Hopefully this will lead to more honest dialogue between the separated brothers in Christ and our Church.  Most Protestants of today could not be tried for heresy as some of the fervent Traditionalists would wish, but most are merely at a different starting place in the faith.  Remember the verse, "to whom much has been given, much is expected."  Thank God for my birth into the Catholic faith, but it does leave less room for error.  
Out of charity, Brother Roger did not wish to scandalize the Taize unity with Protestants, but in Truth he recognized where the fullness of the Truth lay.  And that is why he professed his full acceptance of the Creed. 


The Bird Nest said...

I'd be interested if you could comment on the starting point of authority from a catholic perspective. I'm not particularly a catholic expert by a main divergance between the two groups seems to lay in that the catholics say authority rests in the church while protestants say their authority lay in the written word. Catholics, correct me if I'm wrong view this an an incorrect placement of authority since the Church created the word, the church has a position of authority over the word. Protestants would argue just the opposite, that the church was created an an effect of the word. Thus the two starting points are diametrically opposite. What are your thoughs on how protestants can reconcile this with the Catholic church. And how would the Catholic respond to what appears to be a consisten theme in all of Scripture tha the word seems to create (i.e. the giving of the law created Israel,Apostolic teaching birthed the early church, ect.)

KaleJ said...

Probably a good place to start would be here at Catholic Answers where they have much better answers than I do.

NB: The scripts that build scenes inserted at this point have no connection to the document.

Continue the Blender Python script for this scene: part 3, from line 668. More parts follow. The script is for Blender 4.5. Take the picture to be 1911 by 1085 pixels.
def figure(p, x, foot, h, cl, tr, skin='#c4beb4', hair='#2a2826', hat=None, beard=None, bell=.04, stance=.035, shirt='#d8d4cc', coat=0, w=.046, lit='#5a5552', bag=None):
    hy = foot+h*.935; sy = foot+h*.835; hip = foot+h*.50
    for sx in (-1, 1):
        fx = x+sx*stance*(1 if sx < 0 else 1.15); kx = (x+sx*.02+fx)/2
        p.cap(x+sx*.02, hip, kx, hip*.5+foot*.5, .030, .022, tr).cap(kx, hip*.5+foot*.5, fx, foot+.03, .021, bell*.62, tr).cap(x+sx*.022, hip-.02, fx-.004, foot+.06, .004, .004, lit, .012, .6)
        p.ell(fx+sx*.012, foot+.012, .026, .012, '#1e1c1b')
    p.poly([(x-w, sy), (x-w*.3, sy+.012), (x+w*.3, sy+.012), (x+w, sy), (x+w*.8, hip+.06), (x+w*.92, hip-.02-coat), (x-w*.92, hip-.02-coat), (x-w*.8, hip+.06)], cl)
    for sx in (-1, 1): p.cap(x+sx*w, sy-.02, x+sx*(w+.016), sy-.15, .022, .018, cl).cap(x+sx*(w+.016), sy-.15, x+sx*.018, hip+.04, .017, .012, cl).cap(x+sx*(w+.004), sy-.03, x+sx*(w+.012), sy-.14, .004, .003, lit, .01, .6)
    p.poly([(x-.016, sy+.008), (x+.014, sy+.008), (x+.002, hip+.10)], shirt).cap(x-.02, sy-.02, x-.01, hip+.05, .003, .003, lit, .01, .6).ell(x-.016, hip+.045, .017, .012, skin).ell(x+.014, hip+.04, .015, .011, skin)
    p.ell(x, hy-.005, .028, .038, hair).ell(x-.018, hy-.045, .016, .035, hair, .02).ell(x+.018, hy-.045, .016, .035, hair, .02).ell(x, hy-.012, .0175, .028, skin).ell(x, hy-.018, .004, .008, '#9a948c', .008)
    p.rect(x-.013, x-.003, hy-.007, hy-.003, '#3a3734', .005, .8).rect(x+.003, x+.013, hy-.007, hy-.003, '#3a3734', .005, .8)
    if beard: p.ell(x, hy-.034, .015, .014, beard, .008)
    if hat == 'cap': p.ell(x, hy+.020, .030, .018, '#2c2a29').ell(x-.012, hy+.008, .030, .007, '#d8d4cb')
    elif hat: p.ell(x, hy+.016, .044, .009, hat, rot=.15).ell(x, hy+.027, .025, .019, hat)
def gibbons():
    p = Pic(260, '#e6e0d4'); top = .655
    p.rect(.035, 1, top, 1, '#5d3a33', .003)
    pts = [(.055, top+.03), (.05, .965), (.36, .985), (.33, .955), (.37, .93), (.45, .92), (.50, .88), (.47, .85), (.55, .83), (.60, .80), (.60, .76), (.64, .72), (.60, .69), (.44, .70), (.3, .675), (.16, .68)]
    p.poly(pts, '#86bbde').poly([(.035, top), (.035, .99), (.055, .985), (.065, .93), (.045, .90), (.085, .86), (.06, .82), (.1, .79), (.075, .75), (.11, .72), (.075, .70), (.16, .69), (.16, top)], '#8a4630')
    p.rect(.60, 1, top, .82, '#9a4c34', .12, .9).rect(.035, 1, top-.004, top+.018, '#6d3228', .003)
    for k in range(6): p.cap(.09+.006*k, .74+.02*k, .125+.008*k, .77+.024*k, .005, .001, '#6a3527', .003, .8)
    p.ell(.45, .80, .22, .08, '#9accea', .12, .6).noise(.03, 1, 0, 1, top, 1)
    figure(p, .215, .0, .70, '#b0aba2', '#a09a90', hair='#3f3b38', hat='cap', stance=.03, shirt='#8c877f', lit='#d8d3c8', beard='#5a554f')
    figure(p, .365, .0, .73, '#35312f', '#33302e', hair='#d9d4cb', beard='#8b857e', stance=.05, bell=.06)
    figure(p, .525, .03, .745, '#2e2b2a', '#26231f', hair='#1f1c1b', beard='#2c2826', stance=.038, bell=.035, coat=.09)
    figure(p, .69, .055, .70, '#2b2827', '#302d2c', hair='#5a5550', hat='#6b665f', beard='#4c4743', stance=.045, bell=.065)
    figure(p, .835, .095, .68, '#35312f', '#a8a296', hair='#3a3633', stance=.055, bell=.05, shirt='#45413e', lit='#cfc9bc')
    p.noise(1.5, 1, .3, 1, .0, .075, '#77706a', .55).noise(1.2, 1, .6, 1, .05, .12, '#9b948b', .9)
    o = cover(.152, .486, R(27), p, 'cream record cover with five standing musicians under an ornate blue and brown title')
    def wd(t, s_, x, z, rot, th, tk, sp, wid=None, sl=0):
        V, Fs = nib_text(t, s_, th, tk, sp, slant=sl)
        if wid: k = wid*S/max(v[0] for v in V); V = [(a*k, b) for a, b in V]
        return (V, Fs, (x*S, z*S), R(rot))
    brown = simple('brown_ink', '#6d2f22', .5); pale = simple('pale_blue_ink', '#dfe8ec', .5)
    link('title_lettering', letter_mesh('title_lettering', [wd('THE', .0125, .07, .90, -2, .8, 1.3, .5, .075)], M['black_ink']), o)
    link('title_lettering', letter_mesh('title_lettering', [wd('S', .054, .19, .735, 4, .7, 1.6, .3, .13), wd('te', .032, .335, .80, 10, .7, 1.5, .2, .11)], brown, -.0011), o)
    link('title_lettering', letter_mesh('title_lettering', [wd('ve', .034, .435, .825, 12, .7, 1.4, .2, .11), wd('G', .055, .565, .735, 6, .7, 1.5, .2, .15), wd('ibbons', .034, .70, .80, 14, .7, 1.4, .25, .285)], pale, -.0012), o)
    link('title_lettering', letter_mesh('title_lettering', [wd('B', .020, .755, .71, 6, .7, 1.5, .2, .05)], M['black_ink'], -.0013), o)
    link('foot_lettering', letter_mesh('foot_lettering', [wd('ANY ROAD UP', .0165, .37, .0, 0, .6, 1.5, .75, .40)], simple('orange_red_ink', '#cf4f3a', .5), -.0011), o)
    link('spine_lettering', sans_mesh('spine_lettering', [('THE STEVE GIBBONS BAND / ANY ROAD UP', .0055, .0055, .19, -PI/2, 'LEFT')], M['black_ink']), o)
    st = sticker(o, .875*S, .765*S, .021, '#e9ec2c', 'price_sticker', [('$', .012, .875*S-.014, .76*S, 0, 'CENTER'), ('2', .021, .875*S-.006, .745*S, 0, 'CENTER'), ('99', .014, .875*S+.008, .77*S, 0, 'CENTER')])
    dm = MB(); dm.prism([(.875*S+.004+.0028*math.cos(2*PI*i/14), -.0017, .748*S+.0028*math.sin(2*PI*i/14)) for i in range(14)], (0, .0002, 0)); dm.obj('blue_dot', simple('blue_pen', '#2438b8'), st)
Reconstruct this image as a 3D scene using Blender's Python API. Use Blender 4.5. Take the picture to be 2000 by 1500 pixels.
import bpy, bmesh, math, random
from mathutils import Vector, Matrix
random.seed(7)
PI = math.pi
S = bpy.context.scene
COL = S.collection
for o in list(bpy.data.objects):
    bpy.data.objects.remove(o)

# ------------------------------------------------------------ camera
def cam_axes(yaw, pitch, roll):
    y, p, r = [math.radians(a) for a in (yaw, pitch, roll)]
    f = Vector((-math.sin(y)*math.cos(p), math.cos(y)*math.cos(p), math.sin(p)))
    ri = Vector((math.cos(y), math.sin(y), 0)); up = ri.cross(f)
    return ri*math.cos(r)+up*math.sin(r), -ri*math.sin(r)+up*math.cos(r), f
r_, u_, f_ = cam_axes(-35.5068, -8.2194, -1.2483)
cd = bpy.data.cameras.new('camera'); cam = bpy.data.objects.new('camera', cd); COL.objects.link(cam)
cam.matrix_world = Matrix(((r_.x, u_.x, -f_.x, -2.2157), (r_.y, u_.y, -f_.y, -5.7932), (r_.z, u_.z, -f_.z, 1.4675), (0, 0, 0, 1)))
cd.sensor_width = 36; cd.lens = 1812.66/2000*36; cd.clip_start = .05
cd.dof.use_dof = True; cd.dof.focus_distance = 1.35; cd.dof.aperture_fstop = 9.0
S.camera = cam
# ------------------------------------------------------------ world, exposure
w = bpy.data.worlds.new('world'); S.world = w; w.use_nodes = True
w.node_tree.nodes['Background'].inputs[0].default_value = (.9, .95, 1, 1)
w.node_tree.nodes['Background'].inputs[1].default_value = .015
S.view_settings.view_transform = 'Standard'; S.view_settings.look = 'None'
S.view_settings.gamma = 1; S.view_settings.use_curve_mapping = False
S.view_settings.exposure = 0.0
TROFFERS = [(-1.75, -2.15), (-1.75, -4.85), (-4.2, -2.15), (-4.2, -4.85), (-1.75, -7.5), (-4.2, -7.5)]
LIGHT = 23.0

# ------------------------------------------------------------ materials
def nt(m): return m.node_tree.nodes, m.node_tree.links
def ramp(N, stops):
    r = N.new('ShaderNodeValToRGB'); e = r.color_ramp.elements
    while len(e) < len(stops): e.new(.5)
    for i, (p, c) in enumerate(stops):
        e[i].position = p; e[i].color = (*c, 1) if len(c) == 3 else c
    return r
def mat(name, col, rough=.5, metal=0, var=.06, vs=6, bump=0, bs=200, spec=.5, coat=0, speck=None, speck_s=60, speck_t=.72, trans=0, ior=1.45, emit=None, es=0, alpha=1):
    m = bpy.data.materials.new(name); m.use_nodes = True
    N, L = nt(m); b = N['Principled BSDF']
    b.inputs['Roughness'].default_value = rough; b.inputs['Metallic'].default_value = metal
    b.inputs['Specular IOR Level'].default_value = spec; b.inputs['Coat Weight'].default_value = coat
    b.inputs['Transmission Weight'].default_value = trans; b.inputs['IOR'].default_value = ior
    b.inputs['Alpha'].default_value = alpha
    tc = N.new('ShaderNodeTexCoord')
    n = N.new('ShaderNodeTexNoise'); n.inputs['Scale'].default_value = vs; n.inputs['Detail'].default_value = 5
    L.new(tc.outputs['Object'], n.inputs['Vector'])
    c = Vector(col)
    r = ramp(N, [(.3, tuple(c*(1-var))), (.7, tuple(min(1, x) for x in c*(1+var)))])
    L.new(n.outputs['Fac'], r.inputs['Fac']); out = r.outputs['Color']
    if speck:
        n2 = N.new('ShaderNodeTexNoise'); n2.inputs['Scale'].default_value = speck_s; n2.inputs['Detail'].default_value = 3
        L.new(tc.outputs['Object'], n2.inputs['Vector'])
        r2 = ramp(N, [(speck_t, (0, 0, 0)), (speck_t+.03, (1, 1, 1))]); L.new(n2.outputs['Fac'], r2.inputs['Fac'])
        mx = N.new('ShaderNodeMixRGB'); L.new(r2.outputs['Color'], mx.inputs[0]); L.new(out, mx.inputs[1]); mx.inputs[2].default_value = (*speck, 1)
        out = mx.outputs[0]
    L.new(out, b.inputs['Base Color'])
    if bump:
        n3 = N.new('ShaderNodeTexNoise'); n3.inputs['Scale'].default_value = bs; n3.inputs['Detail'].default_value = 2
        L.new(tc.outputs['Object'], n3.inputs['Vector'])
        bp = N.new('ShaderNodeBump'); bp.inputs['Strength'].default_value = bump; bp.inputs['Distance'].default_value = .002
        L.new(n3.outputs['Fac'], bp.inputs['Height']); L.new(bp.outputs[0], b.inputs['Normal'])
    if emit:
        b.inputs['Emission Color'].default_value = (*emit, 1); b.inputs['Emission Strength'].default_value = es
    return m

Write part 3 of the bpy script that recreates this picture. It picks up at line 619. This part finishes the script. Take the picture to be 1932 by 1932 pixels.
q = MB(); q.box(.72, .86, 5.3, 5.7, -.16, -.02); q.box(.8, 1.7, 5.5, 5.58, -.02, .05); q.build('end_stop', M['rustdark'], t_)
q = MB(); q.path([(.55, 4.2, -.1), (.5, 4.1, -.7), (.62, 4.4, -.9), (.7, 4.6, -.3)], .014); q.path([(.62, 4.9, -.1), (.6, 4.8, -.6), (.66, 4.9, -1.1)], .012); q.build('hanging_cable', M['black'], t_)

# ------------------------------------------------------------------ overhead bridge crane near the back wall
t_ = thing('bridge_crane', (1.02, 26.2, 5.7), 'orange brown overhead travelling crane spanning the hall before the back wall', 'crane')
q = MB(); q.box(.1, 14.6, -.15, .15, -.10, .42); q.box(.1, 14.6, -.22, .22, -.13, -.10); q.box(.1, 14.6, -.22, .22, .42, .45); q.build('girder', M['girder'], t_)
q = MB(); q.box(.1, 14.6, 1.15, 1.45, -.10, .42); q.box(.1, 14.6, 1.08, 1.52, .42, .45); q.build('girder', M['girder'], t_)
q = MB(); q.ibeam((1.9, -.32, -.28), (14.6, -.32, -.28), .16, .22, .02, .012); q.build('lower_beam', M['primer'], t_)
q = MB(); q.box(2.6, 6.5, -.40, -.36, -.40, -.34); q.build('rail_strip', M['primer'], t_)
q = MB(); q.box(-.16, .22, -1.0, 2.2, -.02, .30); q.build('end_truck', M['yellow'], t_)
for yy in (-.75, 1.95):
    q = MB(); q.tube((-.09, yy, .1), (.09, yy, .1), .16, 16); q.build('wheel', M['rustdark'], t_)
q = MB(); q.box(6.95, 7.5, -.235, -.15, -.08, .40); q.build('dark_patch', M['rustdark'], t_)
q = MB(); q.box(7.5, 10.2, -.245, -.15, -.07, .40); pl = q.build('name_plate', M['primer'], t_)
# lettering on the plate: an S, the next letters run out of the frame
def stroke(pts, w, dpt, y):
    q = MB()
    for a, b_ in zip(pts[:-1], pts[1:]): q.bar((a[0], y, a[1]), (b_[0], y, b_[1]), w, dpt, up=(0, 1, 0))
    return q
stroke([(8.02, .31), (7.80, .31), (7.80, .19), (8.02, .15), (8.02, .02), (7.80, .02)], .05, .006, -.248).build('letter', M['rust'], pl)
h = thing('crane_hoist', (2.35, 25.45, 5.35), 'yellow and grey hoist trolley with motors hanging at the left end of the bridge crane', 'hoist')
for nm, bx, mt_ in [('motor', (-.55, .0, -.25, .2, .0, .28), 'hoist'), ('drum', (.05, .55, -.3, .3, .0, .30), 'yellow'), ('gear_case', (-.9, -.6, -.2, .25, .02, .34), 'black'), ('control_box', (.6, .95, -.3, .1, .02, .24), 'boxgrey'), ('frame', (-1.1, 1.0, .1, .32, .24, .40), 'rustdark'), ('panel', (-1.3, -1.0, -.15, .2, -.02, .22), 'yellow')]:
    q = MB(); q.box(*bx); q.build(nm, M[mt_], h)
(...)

But from me, the Bible even points to the CHurch as the Foundation of Faith. 1 Timothy 3:15.

Christ didn't give us the Bible but founded a Church. They are not opposed, but draw from each other. The Church herself didn't write the Bible which was inspired by the Holy Spirit. But by the authority of the Holy Spirit guided Church, the Canon of scripture was established.

Apostolic teaching did form the early Church. But the Church had to instruct the faithful in what was actually Spirit inspired scripture and what was merely the writings of men.

Hope that helps. I will put a bit more thought into this and respond further.